Instruction >> Repeat the records below exactly, from the first line through the line containing "COL = scene.collection", and leave out any pictures.
start Dataset
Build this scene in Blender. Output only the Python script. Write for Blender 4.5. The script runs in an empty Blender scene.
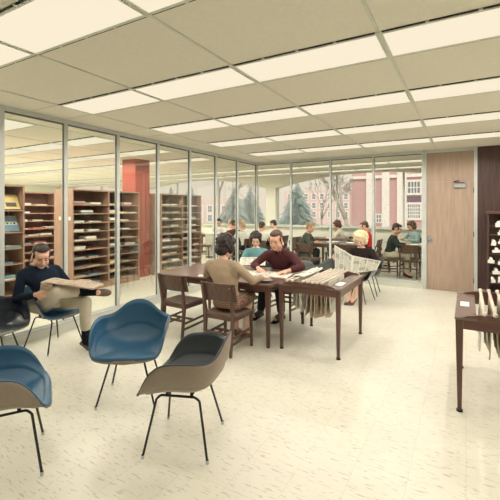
import bpy, math, random
from mathutils import Vector, Matrix, noise
V = Vector
random.seed(7)
PI = math.pi
scene = bpy.context.scene
COL = scene.collection

# ---------------------------------------------------------------- camera
FOC, EYE, YAW = 376.0, 1.62, math.radians(29.88)
SN, CS = math.sin(YAW), math.cos(YAW)
FW = V((-SN, CS, 0)); RT = V((CS, SN, 0))
cam_d = bpy.data.cameras.new('camera'); cam = bpy.data.objects.new('camera', cam_d); COL.objects.link(cam)
cam.location = (0, 0, EYE); cam.rotation_euler = (PI/2, 0, YAW)
cam_d.sensor_width = 36; cam_d.lens = 36*FOC/500; cam_d.shift_y = -0.08; cam_d.clip_start = .02; cam_d.clip_end = 400
scene.camera = cam
def W(px, py, d):
    """world point seen at photo pixel px,py at depth d (used only while laying the room out)"""
    return FW*d + RT*(d*(px-250)/FOC) + V((0, 0, EYE+d*(210-py)/FOC))
def on_y(px, Y):
    u = (px-250)/FOC
    return Y*(-SN+u*CS)/(CS+u*SN)

vs = scene.view_settings
scene.display_settings.display_device = 'sRGB'
vs.view_transform = 'Standard'; vs.look = 'None'; vs.gamma = 1; vs.exposure = 0.0; vs.use_curve_mapping = False

# ---------------------------------------------------------------- materials
def lin(c):
    out = []
    for v in c:
        v /= 255
        out.append(v/12.92 if v <= .04045 else ((v+.055)/1.055)**2.4)
    return out
TINT = (1.0, .93, .79)
def alb(c, k=1.0):
    return [min(.9, v*k/t) for v, t in zip(lin(c), TINT)]+[1]
class NT:
    def __init__(s, name):
        s.m = bpy.data.materials.new(name); s.m.use_nodes = True; s.t = s.m.node_tree; s.t.nodes.clear()
        s.out = s.n('ShaderNodeOutputMaterial')
    def n(s, k, **kw):
        o = s.t.nodes.new(k)
        for a, b in kw.items(): setattr(o, a, b)
        return o
    def l(s, a, b): s.t.links.new(a, b)
def ramp(nt, fac, stops):
    r = nt.n('ShaderNodeValToRGB'); e = r.color_ramp.elements
    while len(e) < len(stops): e.new(.5)
    for q, (p, c) in zip(e, stops): q.position = p; q.color = c
    nt.l(fac, r.inputs[0]); return r
def mat(name, c, rough=.55, metal=0, k=1.0, var=.08, scale=6, bump=0, bscale=60, coat=0, stretch=(1, 1, 1), spec=.5):
    nt = NT(name); b = nt.n('ShaderNodeBsdfPrincipled')
    b.inputs['Roughness'].default_value = rough; b.inputs['Metallic'].default_value = metal
    b.inputs['Coat Weight'].default_value = coat; b.inputs['Specular IOR Level'].default_value = spec
    a = alb(c, k); lo = [v*(1-var) for v in a[:3]]+[1]; hi = [min(.92, v*(1+var)) for v in a[:3]]+[1]
    tc = nt.n('ShaderNodeTexCoord'); mp = nt.n('ShaderNodeMapping'); mp.inputs['Scale'].default_value = stretch
    nt.l(tc.outputs['Object'], mp.inputs[0])
    nz = nt.n('ShaderNodeTexNoise'); nz.inputs['Scale'].default_value = scale; nz.inputs['Detail'].default_value = 4
    nt.l(mp.outputs[0], nz.inputs['Vector'])
    r = ramp(nt, nz.outputs[0], [(.3, lo), (.7, hi)]); nt.l(r.outputs[0], b.inputs['Base Color'])
    if bump:
        z2 = nt.n('ShaderNodeTexNoise'); z2.inputs['Scale'].default_value = bscale; nt.l(tc.outputs['Object'], z2.inputs['Vector'])
        bp = nt.n('ShaderNodeBump'); bp.inputs['Strength'].default_value = bump; bp.inputs['Distance'].default_value = .01
        nt.l(z2.outputs[0], bp.inputs['Height']); nt.l(bp.outputs[0], b.inputs['Normal'])
    nt.l(b.outputs[0], nt.out.inputs[0]); return nt.m
def wood(name, c, k=1.0, axis=2, rough=.4, var=.22):
    st = [14, 14, 14]; st[axis] = .9
    return mat(name, c, rough, 0, k, var, 2.2, stretch=tuple(st), bump=.05, bscale=90)
def emis(name, c, s):
    nt = NT(name); e = nt.n('ShaderNodeEmission'); e.inputs[0].default_value = (*c, 1); e.inputs[1].default_value = s
    nt.l(e.outputs[0], nt.out.inputs[0]); return nt.m

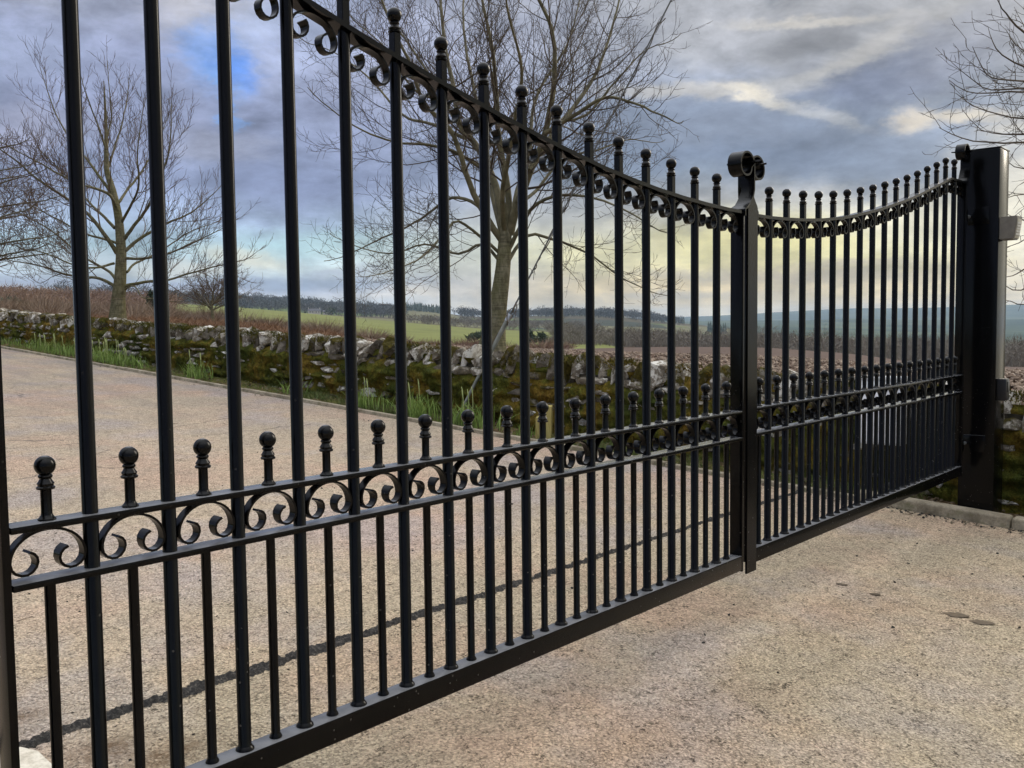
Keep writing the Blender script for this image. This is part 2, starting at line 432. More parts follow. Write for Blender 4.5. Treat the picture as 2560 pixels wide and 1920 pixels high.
blade_mat('conifer_needle', (0.012, 0.026, 0.014), (0.02, 0.04, 0.02), (0.034, 0.055, 0.026), 0.05)
blade_mat('evergreen_leaf', (0.02, 0.034, 0.014), (0.035, 0.052, 0.022), (0.055, 0.07, 0.03), 0.5)
blade_mat('twig_bark', (0.036, 0.025, 0.015), (0.066, 0.047, 0.028), (0.105, 0.076, 0.047), 3)
blade_mat('limb_bark', (0.06, 0.054, 0.026), (0.12, 0.105, 0.054), (0.20, 0.17, 0.095), 6)
blade_mat('red_twig_bark', (0.058, 0.036, 0.024), (0.10, 0.064, 0.042), (0.145, 0.10, 0.064), 2)

def f_bark(N, b, pos, g):
    n = N.noise(N.v('MULTIPLY', pos, (1, 1, 0.35)), 22, 5, 0.7)
    n2 = N.noise(pos, 3, 4)
    up = N.sep(pos)[2]
    c = N.ramp(n, [(0.3, (0.07, 0.062, 0.036)), (0.5, (0.15, 0.133, 0.08)), (0.72, (0.27, 0.24, 0.16))])
    c = N.mix(N.ramp(n2, [(0.4, 0.0), (0.65, 0.6)]), c, (0.115, 0.11, 0.042))
    band = N.noise(N.v('MULTIPLY', pos, (0.5, 0.5, 6)), 9, 3)
    c = N.mix(1.0, c, N.ramp(band, [(0.35, 0.6), (0.5, 1.0)]), 'MULTIPLY')
    setc(N, b, c, 0.95, 0.15)
    bump(N, b, n, 0.012, 0.8)
material('bark', f_bark)

def f_timber(N, b, pos, g):
    n = N.noise(N.v('MULTIPLY', pos, (8, 8, 0.7)), 12, 4, 0.6)
    setc(N, b, N.ramp(n, [(0.3, (0.24, 0.19, 0.055)), (0.6, (0.38, 0.31, 0.11)), (0.8, (0.45, 0.39, 0.18))]), 0.8, 0.2)
    bump(N, b, n, 0.002)
material('timber', f_timber)
def plain(name, c, rough=0.5, metal=0.0, spec=0.4, scale=30, var=0.18):
    def f(N, b, pos, g):
        n = N.noise(pos, scale, 4, 0.6)
        cc = N.mix(1.0, c, N.ramp(n, [(0.3, 1 - var), (0.7, 1 + var)]), 'MULTIPLY')
        setc(N, b, cc, N.m('ADD', rough, N.m('MULTIPLY', N.m('SUBTRACT', n, 0.5), 0.2)), spec)
        b.inputs['Metallic'].default_value = metal
    return material(name, f)
plain('keypad_case', (0.15, 0.135, 0.11), 0.42, 0.0, 0.5)
plain('keypad_face', (0.34, 0.31, 0.24), 0.4, 0.2, 0.5)
plain('keypad_key', (0.62, 0.6, 0.54), 0.35)
plain('black_plastic', (0.012, 0.012, 0.013), 0.35)
plain('galvanised', (0.42, 0.43, 0.44), 0.35, 0.8)
plain('grey_tube', (0.16, 0.165, 0.14), 0.5, 0.0, 0.4, 12, 0.3)
plain('steel_wire', (0.10, 0.10, 0.095), 0.5, 0.5)
plain('white_cabinet', (0.78, 0.79, 0.82), 0.4)
plain('pasture', (0.155, 0.165, 0.048), 0.95, 0, 0.1, 0.035, 0.22)
plain('house_wall', (0.5, 0.46, 0.4), 0.9)
plain('house_roof', (0.09, 0.09, 0.10), 0.8)
plain('window_glass', (0.03, 0.035, 0.04), 0.15)

def f_field(N, b, pos, g):
    n = N.noise(pos, 3.2, 7, 0.72)
    n2 = N.noise(pos, 0.12, 4)
    c = N.ramp(n, [(0.32, (0.05, 0.029, 0.019)), (0.5, (0.11, 0.066, 0.045)), (0.68, (0.20, 0.13, 0.09))])
    c = N.mix(N.ramp(n2, [(0.4, 0.0), (0.7, 0.4)]), c, (0.15, 0.10, 0.075))
    setc(N, b, c, 1.0, 0.1)
    bump(N, b, n, 0.25, 1.0)
material('ploughed_earth', f_field)
def f_smooth(N, b, pos, g):
    n = N.noise(pos, 0.5, 6, 0.7)
    c = N.ramp(n, [(0.3, (0.085, 0.06, 0.049)), (0.6, (0.12, 0.086, 0.07))])
    setc(N, b, c, 1.0, 0.05)
material('harrowed_earth', f_smooth)
def f_heath(N, b, pos, g):
    n = N.noise(pos, 0.25, 7, 0.7)
    c = N.ramp(n, [(0.3, (0.06, 0.04, 0.025)), (0.5, (0.11, 0.07, 0.045)), (0.7, (0.16, 0.12, 0.07))])
    setc(N, b, c, 1.0, 0.05)
material('heath_ground', f_heath)
def f_hill(N, b, pos, g):
    big = N.voro(N.v('MULTIPLY', pos, (0.0042, 0.0042, 0)), 1.0, 'Color')
    s = N.sep(big)
    c = N.mix(N.m('GREATER_THAN', s[0], 0.45), (0.105, 0.135, 0.045), (0.085, 0.07, 0.042))
    c = N.mix(N.m('GREATER_THAN', s[1], 0.68), c, (0.045, 0.05, 0.035))
    c = N.mix(N.m('GREATER_THAN', s[2], 0.75), c, (0.15, 0.14, 0.075))
    c = N.mix(1.0, c, N.ramp(N.noise(pos, 0.02, 6, 0.7), [(0.3, 0.7), (0.7, 1.25)]), 'MULTIPLY')
    setc(N, b, c, 1.0, 0.05)
material('farmland', f_hill)
def f_far(N, b, pos, g):
    n = N.noise(pos, 0.0022, 7, 0.65)
    c = N.ramp(n, [(0.35, (0.03, 0.04, 0.025)), (0.5, (0.06, 0.075, 0.035)), (0.65, (0.11, 0.12, 0.055))])
    setc(N, b, c, 1.0, 0.0)
material('far_moor', f_far)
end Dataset
Result of the exercise >>
Build this scene in Blender. Output only the Python script. Write for Blender 4.5. The script runs in an empty Blender scene.
import bpy, math, random
from mathutils import Vector, Matrix, noise
V = Vector
random.seed(7)
PI = math.pi
scene = bpy.context.scene
COL = scene.collection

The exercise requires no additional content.